**DATASET RECORDS:**
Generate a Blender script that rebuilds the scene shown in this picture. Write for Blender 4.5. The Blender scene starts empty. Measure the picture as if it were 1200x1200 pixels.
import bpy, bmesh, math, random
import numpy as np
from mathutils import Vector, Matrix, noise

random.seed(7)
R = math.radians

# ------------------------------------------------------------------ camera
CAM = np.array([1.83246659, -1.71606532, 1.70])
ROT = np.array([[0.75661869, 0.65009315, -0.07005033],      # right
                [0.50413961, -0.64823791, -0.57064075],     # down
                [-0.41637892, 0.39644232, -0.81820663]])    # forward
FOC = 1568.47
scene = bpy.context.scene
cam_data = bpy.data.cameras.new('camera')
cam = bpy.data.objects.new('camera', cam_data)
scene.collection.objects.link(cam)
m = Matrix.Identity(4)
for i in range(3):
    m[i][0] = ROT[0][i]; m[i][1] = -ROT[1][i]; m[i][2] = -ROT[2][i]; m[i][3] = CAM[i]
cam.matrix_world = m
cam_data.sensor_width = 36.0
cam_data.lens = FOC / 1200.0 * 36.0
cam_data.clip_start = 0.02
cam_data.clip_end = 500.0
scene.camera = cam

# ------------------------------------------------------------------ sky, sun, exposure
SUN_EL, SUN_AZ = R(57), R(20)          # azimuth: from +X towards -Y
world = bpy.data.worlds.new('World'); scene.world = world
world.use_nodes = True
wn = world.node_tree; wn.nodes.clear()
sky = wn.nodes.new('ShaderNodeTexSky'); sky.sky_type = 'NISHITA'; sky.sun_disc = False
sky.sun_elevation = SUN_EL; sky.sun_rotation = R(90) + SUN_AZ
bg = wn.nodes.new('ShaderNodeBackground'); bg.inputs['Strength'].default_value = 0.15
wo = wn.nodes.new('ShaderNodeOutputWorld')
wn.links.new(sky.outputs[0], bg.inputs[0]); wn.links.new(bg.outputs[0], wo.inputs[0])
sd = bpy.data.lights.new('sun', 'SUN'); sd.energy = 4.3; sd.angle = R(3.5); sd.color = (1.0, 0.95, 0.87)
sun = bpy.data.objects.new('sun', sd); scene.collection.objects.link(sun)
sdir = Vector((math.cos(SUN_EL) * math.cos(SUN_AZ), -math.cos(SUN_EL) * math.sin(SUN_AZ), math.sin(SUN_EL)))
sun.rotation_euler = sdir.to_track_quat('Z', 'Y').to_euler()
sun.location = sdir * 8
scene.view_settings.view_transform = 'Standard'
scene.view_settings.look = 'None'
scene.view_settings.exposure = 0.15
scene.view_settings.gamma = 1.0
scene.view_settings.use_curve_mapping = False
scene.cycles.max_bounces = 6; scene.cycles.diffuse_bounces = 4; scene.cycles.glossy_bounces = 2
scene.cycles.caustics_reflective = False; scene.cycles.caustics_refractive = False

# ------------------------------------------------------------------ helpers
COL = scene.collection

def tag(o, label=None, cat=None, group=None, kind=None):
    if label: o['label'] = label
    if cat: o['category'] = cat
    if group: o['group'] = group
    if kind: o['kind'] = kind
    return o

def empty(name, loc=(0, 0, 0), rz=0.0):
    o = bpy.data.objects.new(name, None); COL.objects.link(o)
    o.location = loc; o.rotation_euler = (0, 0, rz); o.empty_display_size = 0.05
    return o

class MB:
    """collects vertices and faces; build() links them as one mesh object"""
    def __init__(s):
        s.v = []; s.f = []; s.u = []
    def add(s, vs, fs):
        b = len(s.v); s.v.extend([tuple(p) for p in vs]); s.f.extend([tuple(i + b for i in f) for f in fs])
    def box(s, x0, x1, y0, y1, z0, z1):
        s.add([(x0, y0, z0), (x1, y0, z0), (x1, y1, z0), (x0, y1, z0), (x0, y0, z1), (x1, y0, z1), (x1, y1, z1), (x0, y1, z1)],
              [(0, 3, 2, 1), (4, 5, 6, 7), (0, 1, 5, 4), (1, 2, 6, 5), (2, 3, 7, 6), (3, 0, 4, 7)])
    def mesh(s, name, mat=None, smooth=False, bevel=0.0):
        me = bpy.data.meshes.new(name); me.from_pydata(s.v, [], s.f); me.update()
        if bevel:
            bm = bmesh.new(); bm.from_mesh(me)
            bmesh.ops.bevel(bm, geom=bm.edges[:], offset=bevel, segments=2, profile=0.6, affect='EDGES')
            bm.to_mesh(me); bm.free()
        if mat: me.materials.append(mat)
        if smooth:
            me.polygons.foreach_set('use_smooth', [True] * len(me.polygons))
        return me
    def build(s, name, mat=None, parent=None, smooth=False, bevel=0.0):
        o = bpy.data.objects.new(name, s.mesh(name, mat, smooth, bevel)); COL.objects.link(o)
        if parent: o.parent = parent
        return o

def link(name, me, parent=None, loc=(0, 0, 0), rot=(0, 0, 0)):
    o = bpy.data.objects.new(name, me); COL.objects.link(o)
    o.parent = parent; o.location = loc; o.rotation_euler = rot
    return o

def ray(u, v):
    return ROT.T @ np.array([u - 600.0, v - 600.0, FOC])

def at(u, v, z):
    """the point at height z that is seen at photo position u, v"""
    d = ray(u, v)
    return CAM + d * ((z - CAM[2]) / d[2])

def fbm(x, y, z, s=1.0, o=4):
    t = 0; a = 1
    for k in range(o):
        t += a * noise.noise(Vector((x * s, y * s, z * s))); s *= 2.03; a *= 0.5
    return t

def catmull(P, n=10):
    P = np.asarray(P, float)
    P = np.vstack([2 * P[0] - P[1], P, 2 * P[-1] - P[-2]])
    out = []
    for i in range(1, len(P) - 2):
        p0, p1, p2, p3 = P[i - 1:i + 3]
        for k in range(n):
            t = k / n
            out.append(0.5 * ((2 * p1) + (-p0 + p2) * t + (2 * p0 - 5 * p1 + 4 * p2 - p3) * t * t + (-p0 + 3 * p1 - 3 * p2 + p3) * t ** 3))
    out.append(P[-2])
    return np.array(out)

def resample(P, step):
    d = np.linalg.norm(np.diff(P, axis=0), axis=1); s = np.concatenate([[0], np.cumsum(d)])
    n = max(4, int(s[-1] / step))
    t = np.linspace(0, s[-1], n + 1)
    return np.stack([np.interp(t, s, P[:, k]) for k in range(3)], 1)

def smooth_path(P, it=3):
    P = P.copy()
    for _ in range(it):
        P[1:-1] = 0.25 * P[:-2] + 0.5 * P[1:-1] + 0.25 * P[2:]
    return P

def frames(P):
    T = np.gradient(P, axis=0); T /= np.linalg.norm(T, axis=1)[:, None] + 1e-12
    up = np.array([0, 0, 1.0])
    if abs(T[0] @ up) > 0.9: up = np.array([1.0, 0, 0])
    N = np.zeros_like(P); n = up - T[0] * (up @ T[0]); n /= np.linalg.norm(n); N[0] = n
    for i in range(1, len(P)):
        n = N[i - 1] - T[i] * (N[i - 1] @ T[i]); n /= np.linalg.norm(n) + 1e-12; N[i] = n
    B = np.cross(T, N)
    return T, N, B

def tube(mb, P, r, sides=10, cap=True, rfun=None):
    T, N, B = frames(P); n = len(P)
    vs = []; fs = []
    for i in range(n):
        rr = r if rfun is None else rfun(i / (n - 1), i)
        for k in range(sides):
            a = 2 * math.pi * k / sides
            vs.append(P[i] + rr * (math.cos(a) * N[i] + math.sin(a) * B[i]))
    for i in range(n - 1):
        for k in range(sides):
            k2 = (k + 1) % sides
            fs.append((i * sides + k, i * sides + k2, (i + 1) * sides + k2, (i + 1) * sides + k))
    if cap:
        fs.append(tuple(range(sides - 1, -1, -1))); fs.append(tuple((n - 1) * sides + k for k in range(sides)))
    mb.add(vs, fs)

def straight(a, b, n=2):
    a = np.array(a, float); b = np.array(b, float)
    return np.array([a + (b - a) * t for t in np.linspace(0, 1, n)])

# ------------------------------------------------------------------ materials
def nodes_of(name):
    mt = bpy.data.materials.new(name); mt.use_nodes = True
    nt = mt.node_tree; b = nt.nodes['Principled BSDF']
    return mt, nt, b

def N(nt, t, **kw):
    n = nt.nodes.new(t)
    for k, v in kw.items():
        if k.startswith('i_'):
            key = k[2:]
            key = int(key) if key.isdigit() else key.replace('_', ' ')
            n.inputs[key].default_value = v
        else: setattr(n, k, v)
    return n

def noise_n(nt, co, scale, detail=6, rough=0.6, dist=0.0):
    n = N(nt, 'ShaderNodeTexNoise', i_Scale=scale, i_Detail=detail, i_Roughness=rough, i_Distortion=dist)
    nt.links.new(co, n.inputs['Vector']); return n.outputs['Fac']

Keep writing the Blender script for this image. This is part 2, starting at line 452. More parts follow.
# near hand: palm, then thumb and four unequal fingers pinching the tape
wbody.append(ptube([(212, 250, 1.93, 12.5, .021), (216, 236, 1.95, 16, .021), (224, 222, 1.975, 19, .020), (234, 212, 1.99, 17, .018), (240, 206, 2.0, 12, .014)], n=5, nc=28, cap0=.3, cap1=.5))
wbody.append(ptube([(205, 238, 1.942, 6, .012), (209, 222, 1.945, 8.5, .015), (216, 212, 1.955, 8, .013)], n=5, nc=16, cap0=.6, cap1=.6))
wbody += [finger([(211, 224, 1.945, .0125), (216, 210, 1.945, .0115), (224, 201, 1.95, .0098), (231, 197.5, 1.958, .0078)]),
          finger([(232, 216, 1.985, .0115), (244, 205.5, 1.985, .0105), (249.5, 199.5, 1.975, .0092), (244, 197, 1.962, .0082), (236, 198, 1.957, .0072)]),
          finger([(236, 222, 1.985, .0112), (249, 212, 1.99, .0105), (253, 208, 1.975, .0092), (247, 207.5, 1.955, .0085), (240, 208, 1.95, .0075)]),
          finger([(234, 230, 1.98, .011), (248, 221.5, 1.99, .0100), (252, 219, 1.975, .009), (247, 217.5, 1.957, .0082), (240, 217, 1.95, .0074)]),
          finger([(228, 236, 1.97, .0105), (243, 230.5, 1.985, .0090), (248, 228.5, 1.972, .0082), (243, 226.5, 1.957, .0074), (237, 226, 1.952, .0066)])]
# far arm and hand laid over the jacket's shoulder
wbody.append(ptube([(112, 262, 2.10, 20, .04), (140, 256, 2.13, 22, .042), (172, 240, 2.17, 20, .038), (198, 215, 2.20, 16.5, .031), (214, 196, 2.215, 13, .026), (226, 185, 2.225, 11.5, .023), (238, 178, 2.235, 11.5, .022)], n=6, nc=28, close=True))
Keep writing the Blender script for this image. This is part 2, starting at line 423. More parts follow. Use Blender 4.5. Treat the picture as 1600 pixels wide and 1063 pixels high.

**WRITTEN EXERCISE:**
Write out again, exactly, the lines from the one holding "452. More parts follow." through the end of the listing, with both ends included.

**ANSWER TO THE PROBLEM:**
Keep writing the Blender script for this image. This is part 2, starting at line 452. More parts follow.
# near hand: palm, then thumb and four unequal fingers pinching the tape
wbody.append(ptube([(212, 250, 1.93, 12.5, .021), (216, 236, 1.95, 16, .021), (224, 222, 1.975, 19, .020), (234, 212, 1.99, 17, .018), (240, 206, 2.0, 12, .014)], n=5, nc=28, cap0=.3, cap1=.5))
wbody.append(ptube([(205, 238, 1.942, 6, .012), (209, 222, 1.945, 8.5, .015), (216, 212, 1.955, 8, .013)], n=5, nc=16, cap0=.6, cap1=.6))
wbody += [finger([(211, 224, 1.945, .0125), (216, 210, 1.945, .0115), (224, 201, 1.95, .0098), (231, 197.5, 1.958, .0078)]),
          finger([(232, 216, 1.985, .0115), (244, 205.5, 1.985, .0105), (249.5, 199.5, 1.975, .0092), (244, 197, 1.962, .0082), (236, 198, 1.957, .0072)]),
          finger([(236, 222, 1.985, .0112), (249, 212, 1.99, .0105), (253, 208, 1.975, .0092), (247, 207.5, 1.955, .0085), (240, 208, 1.95, .0075)]),
          finger([(234, 230, 1.98, .011), (248, 221.5, 1.99, .0100), (252, 219, 1.975, .009), (247, 217.5, 1.957, .0082), (240, 217, 1.95, .0074)]),
          finger([(228, 236, 1.97, .0105), (243, 230.5, 1.985, .0090), (248, 228.5, 1.972, .0082), (243, 226.5, 1.957, .0074), (237, 226, 1.952, .0066)])]
# far arm and hand laid over the jacket's shoulder
wbody.append(ptube([(112, 262, 2.10, 20, .04), (140, 256, 2.13, 22, .042), (172, 240, 2.17, 20, .038), (198, 215, 2.20, 16.5, .031), (214, 196, 2.215, 13, .026), (226, 185, 2.225, 11.5, .023), (238, 178, 2.235, 11.5, .022)], n=6, nc=28, close=True))
Keep writing the Blender script for this image. This is part 2, starting at line 423. More parts follow. Use Blender 4.5. Treat the picture as 1600 pixels wide and 1063 pixels high.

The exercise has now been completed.